AXA diversifying its personal lines distribution into other areas

AXA

AXA UK and Ireland’s brokered revenue fell again in the third quarter as the company continued to scale back from unprofitable personal lines brokers and diversify its distribution into areas such as high-street brokers.

The cleansing of the personal lines portfolio was a big factor behind AXA UK and Ireland’s brokered general insurance revenues for the third quarter dropping 4.1% to €791m (£674.2m) compared with the same period last year.

For the first nine months of the year overall, UK and Ireland brokered revenue dropped 6% to €2.96bn from €3.15bn in the same period last year.

The scaling-back has led to commercial lines taking over from personal lines as the biggest contributor to UK and Ireland revenues.

Selective underwriting

AXA Group said the lower UK revenue volumes were caused by “price increases and a more selective underwriting strategy”.

The company also noted that revenues for direct business in the UK, which is reported separately from brokered business, had fallen in the third quarter because of “market softening and increased price competition.” This was despite a 4% increase in direct revenues group-wide.

AXA writes direct motor business through its Swiftcover and AXA Direct brands.

The results show AXA UK and Ireland increased personal lines rates by 2.7% in the first nine months of 2013 and commercial rates by 4%.

Getting tough on brokers

The falling revenues at AXA UK and Ireland continue a trend that was seen at the half-year stage.
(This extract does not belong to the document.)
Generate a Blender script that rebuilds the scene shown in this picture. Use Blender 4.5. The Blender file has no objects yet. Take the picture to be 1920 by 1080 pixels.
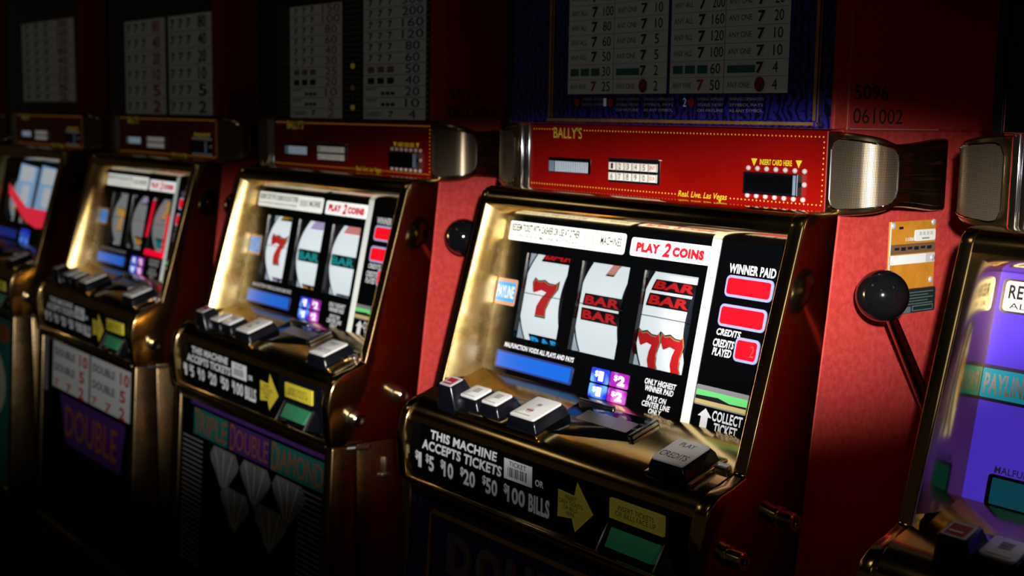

Half-year revenues, excluding direct business, were down by 3.9% to €2.1bn from €2.2bn.

AXA revealed at the half-year stage that a big cause of this was a 22% drop in personal lines property to €234m. This was due to “tariff increases and exiting partnerships in the UK”.

As well as pulling out of unprofitable broker relationships, AXA’s strategy has been about diversifying the brokers it deals with by adding more smaller, regional high-street brokers. It is also moving more into non-standard personal lines business.

Commercial supremacy

As a result of the portfolio cleansing in brokered personal lines and growth in commercial business, commercial business is now the biggest contributor to AXA UK and Ireland’s revenues.

AXA group figures show that commercial motor and non-motor together accounted for 52% of UK and Ireland revenues in the first nine months of 2013, compared with 48% in the same period last year.

Meanwhile, personal motor’s contribution fell to 13% from 14% and commercial non-motor to 36% from 39%.

Group results

AXA as a whole reported a 2% increase in revenues in the first nine months of 2013 to €69.5bn (9M 2012: €68.4bn).

Non-life revenues increased 1% to €22.6bn (9M 2012: €22.2bn), while life and savings revenues also increased 1% to €41.4bn (9M 2012: €40.9bn).

AXA group deputy chief executive Denis Duverne said: “AXA’s nine months 2013 activity indicators showed positive momentum and demonstrated our teams’ commitment to achieving Ambition AXA objectives.”

Ambition AXA is a five-year strategic plan that AXA embarked on in 2010, under which it is targeting a 15% return on equity.